== Supplied data

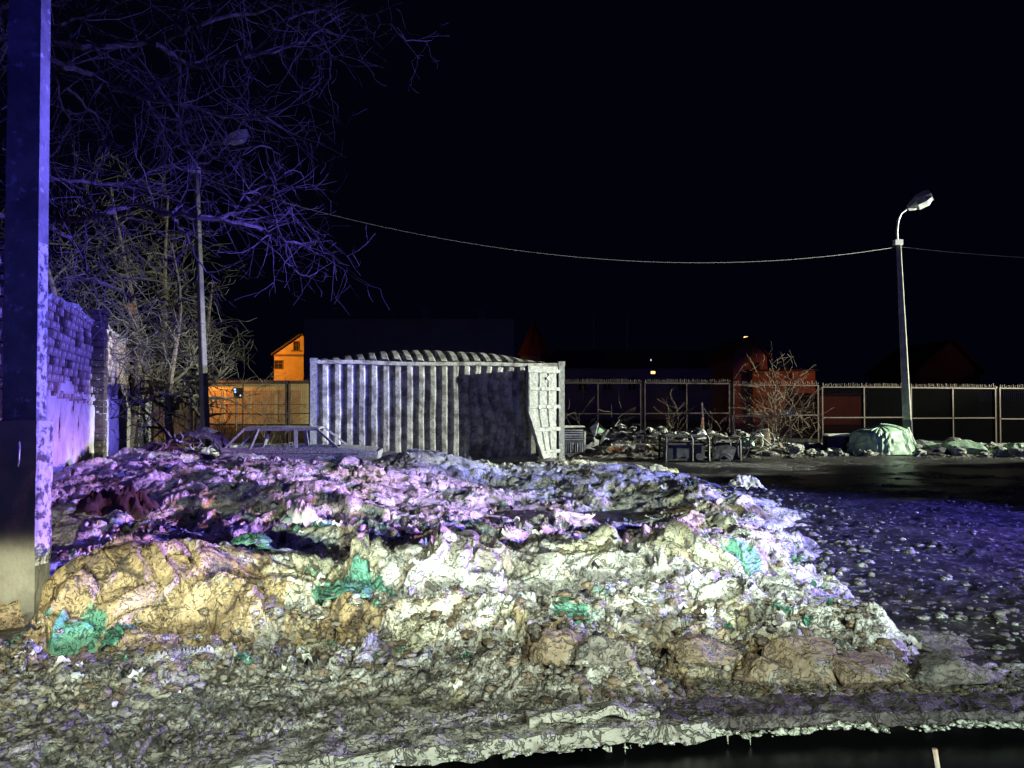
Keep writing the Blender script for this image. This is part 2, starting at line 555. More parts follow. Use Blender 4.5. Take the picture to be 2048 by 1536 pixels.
def heap_base(X, Y):
    H = np.zeros_like(X)
    H += gb(X, Y, -2.55, 5.8, 0.80, 0.62, 0.48)
    H -= gb(X, Y, -3.75, 5.3, 0.40, 0.6, 0.22)                  # tan mound front left
    H += gb(X, Y, -1.0, 6.3, 0.9, 0.6, 0.28, -0.05)
    H += gb(X, Y, 0.5, 6.3, 1.0, 0.6, 0.24, -0.1)
    H += gb(X, Y, -0.3, 7.5, 0.7, 0.35, 0.34, -0.25)
    H += gb(X, Y, 1.3, 7.3, 0.45, 0.3, 0.22)
    H += gb(X, Y, 0.1, 5.3, 0.8, 0.4, 0.12)
    H += gb(X, Y, 1.6, 6.2, 1.1, 0.7, 0.28, -0.25)
    H += gb(X, Y, 1.9, 5.5, 0.5, 0.5, 0.12)
    H += gb(X, Y, 0.8, 5.0, 1.6, 0.45, 0.05, -0.1)
    H += gb(X, Y, -1.6, 8.0, 0.7, 0.4, 0.30, -0.3)
    H += gb(X, Y, 0.6, 8.9, 0.8, 0.35, 0.20, -0.3)               # bright crest
    H += gb(X, Y, 2.2, 8.2, 0.8, 0.7, 0.26)
    H += gb(X, Y, -5.6, 11.5, 2.0, 1.9, 0.52)                     # violet mound along the wall
    H += gb(X, Y, -3.0, 12.6, 2.0, 1.6, 0.46)
    H += gb(X, Y, -2.6, 10.0, 1.5, 0.7, 0.34, -0.2)
    H += gb(X, Y, -4.3, 14.6, 2.6, 1.2, 0.26)
    H += gb(X, Y, -1.6, 15.0, 1.0, 1.0, 0.46)
    H += gb(X, Y, -7.2, 16.0, 1.2, 3.0, 0.55)
    H += gb(X, Y, 2.0, 14.3, 1.2, 2.2, 0.26, 0.15)                # far right ridge
    H += gb(X, Y, 2.9, 11.2, 0.7, 1.2, 0.24, 0.1)
    H += gb(X, Y, 0.4, 16.2, 1.8, 1.3, 0.14)
    H -= gb(X, Y, 0.6, 10.6, 1.8, 0.8, 0.10)
    return H


def heap_mask(X, Y):
    n = fbm(X * 0.9, Y * 0.9, 3, 40) * 0.45
    r = 1 - sstep(-0.35, 0.75, X - heap_right(Y) + n)
    front = sstep(3.7, 4.7, Y + n * 0.6 + np.where(X < 0, 0.0, 0.1))
    back = 1 - sstep(17.6, 19.4, Y + n)
    return r * front * back


def heap_height(X, Y):
    mk = heap_mask(X, Y)
    B = heap_base(X, Y) * mk
    wx = fbm(X * 0.8, Y * 0.8, 3, 11) * 0.5
    wy = fbm(X * 0.8, Y * 0.8, 3, 17) * 0.5
    x, y = X + wx, Y + wy
    amp = 0.30 + 0.70 * mk
    lane = np.exp(-(((X - 0.7) / 1.6) ** 2 + ((Y - 10.6 + 0.35 * (X - .7)) / 0.75) ** 2))
    rough = amp * (1 - 0.85 * lane)
    # slabs and clods separated by crevices, crumpled finely
    wx2 = 0.10 * fbm(x * 2.6, y * 2.6, 3, 111)
    wy2 = 0.10 * fbm(x * 2.6, y * 2.6, 3, 115)
    xs_, ys_ = x + wx2, y + wy2
    near = sstep(13, 7, Y)
    f1, f2, c1 = worley(xs_ * 1.15, ys_ * 1.5, 3)
    e1 = f2 - f1
    slab = (_r1[c1] - 0.5) * 0.12 * sstep(0.0, 0.16, e1) - 0.11 * (1 - sstep(0.0, 0.055, e1))
    g1, g2, c2 = worley(xs_ * 3.0, ys_ * 3.4, 5)
    e2 = g2 - g1
    clod = (_r2[c2] - 0.4) * 0.055 * sstep(0, 0.25, e2) - 0.035 * (1 - sstep(0.0, 0.08, e2))
    k1, k2, c3 = worley(xs_ * 8.5, ys_ * 8.5, 9)
    lump = 0.022 * (1 - k1) * (0.3 + _r1[c3]) - 0.014 * (1 - sstep(0, 0.12, k2 - k1))
    m1, m2, c4 = worley(xs_ * 21, ys_ * 19, 12)
    lump = lump + near * (0.010 * (1 - m1) * (0.2 + _r2[c4]) - 0.006 * (1 - sstep(0, 0.15, m2 - m1)))
    rid = 1 - np.abs(pn(xs_ * 2.2, ys_ * 2.6, 21)) * 2.0
    rid2 = 1 - np.abs(pn(xs_ * 5.5, ys_ * 6.5, 23)) * 2.0
    rid3 = 1 - np.abs(pn(xs_ * 13.0, ys_ * 15.0, 25)) * 2.0
    rid4 = 1 - np.abs(pn(xs_ * 30.0, ys_ * 31.0, 27)) * 2.0
    b1, b2, c5 = worley(xs_ * 1.7 + 0.3, ys_ * 2.1, 15)
    dome = 0.17 * np.clip(1 - (b1 / 0.52) ** 2, 0, 1) ** 0.6 * (_r2[c5] > 0.45) * (0.4 + 0.6 * _r1[c5]) * sstep(4.3, 5.2, Y)
    gran = 0.35 + 0.65 * sstep(5.6, 4.9, Y + 0.4 * wx) + 0.35 * sstep(0.1, 0.5, pn(X * 0.8, Y * 0.9, 44))
    lump = lump * gran
    rid3 = rid3 * gran
    rid4 = rid4 * gran
    D = slab + clod + dome + lump + 0.055 * rid + 0.040 * rid2 + (0.010 + 0.012 * near) * rid3 + 0.009 * near * rid4
    D += 0.12 * pn(X * 0.9, Y * 1.3, 31) + 0.07 * pn(X * 1.9, Y * 2.6, 33)
    D -= 0.03
    fall = sstep(9.5, 6.5, Y) * 0.42 + 0.58
    Z = B + (D * rough) * np.clip(mk * 2.2, 0, 1) * fall - 0.14 * (1 - sstep(0.02, 0.30, mk)) + 0.01
    # front left gravel apron
    ap = sstep(1.35, 0.6, X) * sstep(5.2, 4.2, Y)
    Z = np.maximum(Z, -0.2 + 0 * Z)
    fine = clod * 0.5 + lump + 0.014 * rid2 + 0.014 * rid3 + 0.008 * rid4
    Z += ap * (0.14 * (1 - sstep(0.02, 0.30, mk)) + 0.02 + 0.9 * fine)
    Z = np.where((X > 0.2) & (Y < 4.6), np.maximum(Z, 0.01 + 0.6 * fine), Z)
    return Z, mk


# ---------------------------------------------------------------- the ground of the yard
def yard_height(X, Y):
    z = 0.035 * fbm(X * 0.35, Y * 0.55, 3, 60) + 0.012 * fbm(X * 1.7, Y * 2.6, 3, 63)
    r = 1 - np.abs(pn(X * 4.5, Y * 8, 66)) * 2
    r2 = 1 - np.abs(pn(X * 13, Y * 17, 67)) * 2
    patch = sstep(-0.15, 0.35, fbm(X * 0.6, Y * 0.8, 3, 70))
    r3 = 1 - np.abs(pn(X * 30, Y * 38, 68)) * 2
    rut = sstep(0.1, 0.5, pn((X + 0.25 * Y) * 1.3, Y * 0.25, 69))
    z = z + patch * (0.020 * r + 0.012 * r2 + 0.004 * r3) - 0.018 * rut
    z = z - 0.035 * np.exp(-(((X - 9) / 6.5) ** 2 + ((Y - 17.5) / 2.6) ** 2)) - 0.02
    return z


m_yard = mat('wet_asphalt', (0.022, 0.021, 0.021), 0.42, 0.0, (0.075, 0.07, 0.068), 3.5, 1.0, 30, thr=(0.45, 0.62), base3=(0.34, 0.34, 0.34), thr3=(0.585, 0.64), scale3=14)
X, Y = fan_grid(-46, 46, 620, 2.0, 32.0, 560)
Z = yard_height(X, Y)
pit = sstep(0.10, -0.02, Y - np.interp(X, [-3.5, -1.0, 0.5, 1.6, 3.2, 4.6], [2.48, 3.36, 3.68, 3.84, 3.88, 3.93]))
Z -= 0.42 * pit
me, _ = grid_mesh('asphalt_yard', X, Y, Z)
tag(link_mesh('asphalt_yard', me, m_yard), kind='structure')

mb = MB()
ring = [(-400, -60), (400, -60), (400, 600), (-400, 600)]
mb.add([(-400, 31.4, -0.08), (400, 31.4, -0.08), (400, 600, -0.08), (-400, 600, -0.08), (-400, -60, -0.6), (400, -60, -0.6), (400, 31.5, -0.6), (-400, 31.5, -0.6)], [(0, 1, 2, 3), (4, 5, 6, 7)])
tag(mb.build('ground', m_yard), kind='structure')
# standing water
m_water = mat('dark_water', (0.002, 0.002, 0.003), 0.34, 0.0, bump=0.15, bscale=6)
mb = MB()
mb.grid(lambda u, v: (1.5 + 22 * u, 11.5 + 10.0 * v, -0.043), 4, 4)
tag(mb.build('puddle', m_water), kind='structure')
mb = MB()
mb.grid(lambda u, v: (-2.6 + 9 * u, 1.2 + 2.74 * v, -0.045), 4, 4)
tag(mb.build('water', m_water), kind='structure')

# ---------------------------------------------------------------- the heap of dirty snow and rubbish
X, Y = fan_grid(-43, 40, 1180, 2.3, 20.5, 760)
wallx = -6.17 - 0.38 * (Y - 9.0)
Z, mk = heap_height(X, Y)
ox = 0.05 * pn(X * 3.3, Y * 3.3, 80) + 0.018 * pn(X * 9, Y * 9, 81)
oy = 0.05 * pn(X * 3.3, Y * 3.3, 82) + 0.018 * pn(X * 9, Y * 9, 83)
front_edge = np.interp(X, [-3.5, -1.0, 0.5, 1.6, 3.2, 4.6], [2.4, 3.28, 3.55, 3.78, 3.84, 3.9]) + 0.19
keep = ((mk > 0.03) | ((X < 3.2) & (Y < 5.2))) & (Y > front_edge) & (X > wallx - 0.3)
me, used = grid_mesh('snow_heap', X + ox * np.clip(mk * 2, 0, 1), Y + oy * np.clip(mk * 2, 0, 1), Z, keep)
# colour of the stuff itself: dirty snow, clay, green plastic film, soot
n1 = fbm(X * 0.7, Y * 0.9, 4, 90)
n2 = fbm(X * 2.3, Y * 2.9, 4, 94)
n3 = fbm(X * 9, Y * 11, 4, 97)
snow = np.stack([0.60 + 0 * X, 0.62 + 0 * X, 0.585 + 0 * X], -1)
clay = np.array([0.40, 0.285, 0.135])
drab = np.array([0.25, 0.235, 0.19])
green = np.array([0.07, 0.36, 0.25])
sootc = np.array([0.045, 0.042, 0.04])
yel = np.array([0.58, 0.55, 0.28])


def mixc(c, k, f):
    return c * (1 - f[..., None]) + k * f[..., None]


C = snow
C = mixc(C, drab, 0.75 * sstep(0.02, 0.35, n2 * 0.7 + n1 * 0.3))
C = mixc(C, yel, 0.5 * sstep(0.15, 0.45, fbm(X * 1.1, Y * 1.3, 3, 101)))
tan_m = np.exp(-(((X + 3.0) / 1.25) ** 2 + ((Y - 5.3) / 1.0) ** 2)) * 1.25 + 0.8 * np.exp(-(((X - 0.9) / 1.3) ** 2 + ((Y - 4.5) / 0.4) ** 2)) \
    + 0.5 * np.exp(-(((X + 1.2) / 1.2) ** 2 + ((Y - 5.2) / 0.5) ** 2)) + 0.5 * np.exp(-(((X - 2.2) / 1.3) ** 2 + ((Y - 10.2) / 0.9) ** 2))
C = mixc(C, clay, 0.9 * sstep(0.30, 0.75, tan_m + 0.45 * n2 + 0.25 * n3))
C = mixc(C, drab * 0.8, 0.8 * sstep(4.9, 4.3, Y + 0.35 * n2) * sstep(-0.5, 0.3, n3 + 0.3))
C = mixc(C, sootc, 0.85 * sstep(0.30, 0.50, n3 * 0.6 + n2 * 0.45))
for gx, gy, gr in ((-2.1, 6.35, .28), (-1.15, 5.75, .30), (-2.72, 4.85, .26), (0.45, 5.25, .32), (-0.9, 7.0, .25), (1.9, 6.1, .2), (-1.8, 8.2, .35), (1.7, 9.6, .3)):
    d = np.hypot(X - gx, (Y - gy) * 1.2) + 0.22 * n2 + 0.05 * n3
    C = mixc(C, green, 0.85 * (1 - sstep(gr * 0.55, gr * 0.8, d)))
C = np.clip(C * (1 + 0.22 * n3[..., None]), 0.01, 0.82)
ca = me.color_attributes.new('tint', 'FLOAT_COLOR', 'POINT')
cc = np.ones((len(used), 4), dtype=np.float32)
cc[:, :3] = C.reshape(-1, 3)[used]
ca.data.foreach_set('color', cc.ravel())
m_heap = bpy.data.materials.new('dirty_snow_and_rubbish')
m_heap.use_nodes = True
n = m_heap.node_tree
b = n.nodes['Principled BSDF']
at = n.nodes.new('ShaderNodeAttribute')
at.attribute_name = 'tint'
tc = n.nodes.new('ShaderNodeTexCoord')
tn = n.nodes.new('ShaderNodeTexNoise')
tn.inputs['Scale'].default_value = 38
tn.inputs['Detail'].default_value = 6
tn.inputs['Distortion'].default_value = 1.2
n.links.new(tc.outputs['Object'], tn.inputs['Vector'])
mr = n.nodes.new('ShaderNodeMapRange')
mr.inputs[1].default_value = 0.3
mr.inputs[2].default_value = 0.7
mr.inputs[3].default_value = 0.62
mr.inputs[4].default_value = 1.22
n.links.new(tn.outputs[0], mr.inputs[0])
mul = n.nodes.new('ShaderNodeVectorMath')
mul.operation = 'SCALE'
n.links.new(at.outputs['Color'], mul.inputs[0])
n.links.new(mr.outputs[0], mul.inputs['Scale'])
n.links.new(mul.outputs[0], b.inputs['Base Color'])
b.inputs['Roughness'].default_value = 0.5
bp = n.nodes.new('ShaderNodeBump')
bp.inputs['Strength'].default_value = 0.8
bp.inputs['Distance'].default_value = 0.012
n.links.new(tn.outputs[0], bp.inputs['Height'])
n.links.new(bp.outputs[0], b.inputs['Normal'])
add_veins(m_heap, 5.5, 15.0, amt=0.8, w1=0.024, w2=0.024, bump=0.6)
ho = link_mesh('snow_heap', me, m_heap)
tag(ho, 'long lumpy heap of dirty snow and clay mixed with rubbish across the yard', 'snow heap', kind='stuff')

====

- Request -
From the first line above to the line containing "return r * front * back", repeat each line exactly. Pictures stay out.

- Exercise response -
Keep writing the Blender script for this image. This is part 2, starting at line 555. More parts follow. Use Blender 4.5. Take the picture to be 2048 by 1536 pixels.
def heap_base(X, Y):
    H = np.zeros_like(X)
    H += gb(X, Y, -2.55, 5.8, 0.80, 0.62, 0.48)
    H -= gb(X, Y, -3.75, 5.3, 0.40, 0.6, 0.22)                  # tan mound front left
    H += gb(X, Y, -1.0, 6.3, 0.9, 0.6, 0.28, -0.05)
    H += gb(X, Y, 0.5, 6.3, 1.0, 0.6, 0.24, -0.1)
    H += gb(X, Y, -0.3, 7.5, 0.7, 0.35, 0.34, -0.25)
    H += gb(X, Y, 1.3, 7.3, 0.45, 0.3, 0.22)
    H += gb(X, Y, 0.1, 5.3, 0.8, 0.4, 0.12)
    H += gb(X, Y, 1.6, 6.2, 1.1, 0.7, 0.28, -0.25)
    H += gb(X, Y, 1.9, 5.5, 0.5, 0.5, 0.12)
    H += gb(X, Y, 0.8, 5.0, 1.6, 0.45, 0.05, -0.1)
    H += gb(X, Y, -1.6, 8.0, 0.7, 0.4, 0.30, -0.3)
    H += gb(X, Y, 0.6, 8.9, 0.8, 0.35, 0.20, -0.3)               # bright crest
    H += gb(X, Y, 2.2, 8.2, 0.8, 0.7, 0.26)
    H += gb(X, Y, -5.6, 11.5, 2.0, 1.9, 0.52)                     # violet mound along the wall
    H += gb(X, Y, -3.0, 12.6, 2.0, 1.6, 0.46)
    H += gb(X, Y, -2.6, 10.0, 1.5, 0.7, 0.34, -0.2)
    H += gb(X, Y, -4.3, 14.6, 2.6, 1.2, 0.26)
    H += gb(X, Y, -1.6, 15.0, 1.0, 1.0, 0.46)
    H += gb(X, Y, -7.2, 16.0, 1.2, 3.0, 0.55)
    H += gb(X, Y, 2.0, 14.3, 1.2, 2.2, 0.26, 0.15)                # far right ridge
    H += gb(X, Y, 2.9, 11.2, 0.7, 1.2, 0.24, 0.1)
    H += gb(X, Y, 0.4, 16.2, 1.8, 1.3, 0.14)
    H -= gb(X, Y, 0.6, 10.6, 1.8, 0.8, 0.10)
    return H


def heap_mask(X, Y):
    n = fbm(X * 0.9, Y * 0.9, 3, 40) * 0.45
    r = 1 - sstep(-0.35, 0.75, X - heap_right(Y) + n)
    front = sstep(3.7, 4.7, Y + n * 0.6 + np.where(X < 0, 0.0, 0.1))
    back = 1 - sstep(17.6, 19.4, Y + n)
    return r * front * back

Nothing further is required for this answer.